I saw Clara was a radical departure from the work of those black playwrights I had read. It was radical in its depiction of Black people, but I didn’t realize how right it was in a deep and profoundly revolutionary sense, until I saw The Toilet. After that I could say to myself that I had written Clara’s Ole Man, and it was good. I was able to settle that, come hell or high water, my way is the way it’s going to be. I am the single critic of my work that I trust.

At the same time of seeing The Toilet, however, I still didn’t know what I was doing to do about my work in terms of the overall thing that I wanted to create. I had nothing to connect with, no stable association. But now that’s why the New Lafayette has been so great. Through it, I have some feedback, something with which to gauge my work.

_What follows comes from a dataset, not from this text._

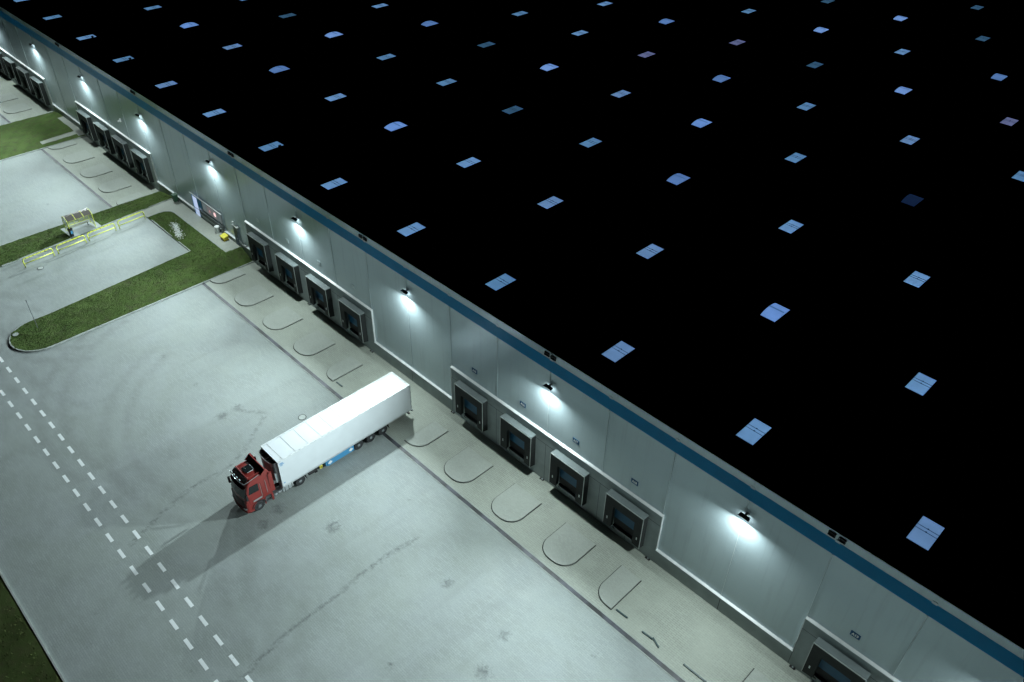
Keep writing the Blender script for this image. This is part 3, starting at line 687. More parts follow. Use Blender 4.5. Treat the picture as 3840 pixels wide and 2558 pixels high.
# manhole covers
for x, y, r, lab, z in ((-9.2, -10.87, .34, 'round manhole cover beside the trailer, left of its roof', 0), (-51.6, -18.9, .32, 'round manhole cover in the parking bay below the nearest yellow rail', H(-51.6, -18.9)+.02), (-40.5, -25.6, .30, 'pale round cover at the rounded tip of the lawn strip', .14)):
    t = empty('manhole_cover', (x, y, z), lab, 'manhole cover', 'manhole covers')
    MB().lathe([(0, 0), (r+.05, 0), (r+.05, .014), (r, .014), (r, .006), (0, .006)], (0, 0, 0), 'z', 28).build('ring', M_DARKC, t)
    m = MB(); m.lathe([(0, .006), (r*.96, .006), (r*.96, .022), (0, .022)], (0, 0, 0), 'z', 28); m.build('lid', M_MANH, t)

# ------------------------------------------------------------------ yellow rails
def make_rail():
    t = empty('safety_rail', (0, 0, 0)); L_ = 3.36
    def ar(cy, a0, a1, z0=.83): return [(0, cy+.25*math.cos(R(a0+(a1-a0)*k/6)), z0+.25*math.sin(R(a0+(a1-a0)*k/6))) for k in range(7)]
    MB().tube([(0, 0, 0)]+[(0, .25-.25*math.cos(R(90*k/6)), .83+.25*math.sin(R(90*k/6))) for k in range(7)]+[(0, L_-.25+.25*math.sin(R(90*k/6)), .83+.25*math.cos(R(90*k/6))) for k in range(7)]+[(0, L_, 0)], .065, 10).build('frame', M_YEL, t, smooth=True)
    MB().tube([(0, .03, .45), (0, L_-.03, .45)], .055, 10).build('mid_rail', M_YEL, t, smooth=True)
    for k in range(7):
        y = .34+.447*k
        MB().tube([(0, y-.025, 1.08), (0, y+.025, 1.08)], .065, 10).build('black_band', M_BLACK, t)
    for k in range(6):
        y = .34+.447*(k+.5); MB().tube([(0, y-.18, 1.08), (0, y+.18, 1.08)], .078, 10).build('sleeve', M_YEL, t)
    for y in (0, L_): MB().lathe([(0, 0), (.10, 0), (.10, .012), (0, .012)], (0, y, 0), 'z', 14).build('foot_plate', M_STEEL, t)
    return t
rp = make_rail()
for i, (ya, lab) in enumerate(((-20.07, 'yellow tubular rail farthest from the building, lowest of the four in the photo'), (-16.19, 'second yellow tubular rail from the low end of the row, just below the curved shelter'),
                 (-12.44, 'third yellow tubular rail from the low end, right in front of the shelter'), (-8.6, 'yellow tubular rail closest to the building, top end of the row'))):
    o = rp if i == 0 else copy_tree(rp)
    o.location = (-53.05, ya, H(-53.05, ya)+.02); o.rotation_euler = (math.atan(.045), 0, 0); tag(o, lab, 'rail', 'yellow rails beside the parking bay')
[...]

I hadn’t really found myself until I saw what the other young Black playwrights were doing. Then I was able to give up working on my novels, essays, and short stories and go back to my plays. The Black theatre has been the great current influence on my life. My work is my life and my life is my work.

LeRoi has greatly influenced many young black artists. I say without reservation that LeRoi is one of the most important, most significant figures in American theatre. Hardly anybody realizes this now except Black playwrights and artists. We know that the Man (LeRoi) has changed theatre in this country. His contribution to Black theatre will have a great effect on all theatre in this country.

If people say that I’m the greatest American playwright, then they must also admit and acknowledge that LeRoi Jones is one of the most significant figures in American, world, and Black theatre. He created me as a playwright and created many other young Black playwrights including many that you will find in this book, New Plays from The Black Theatre.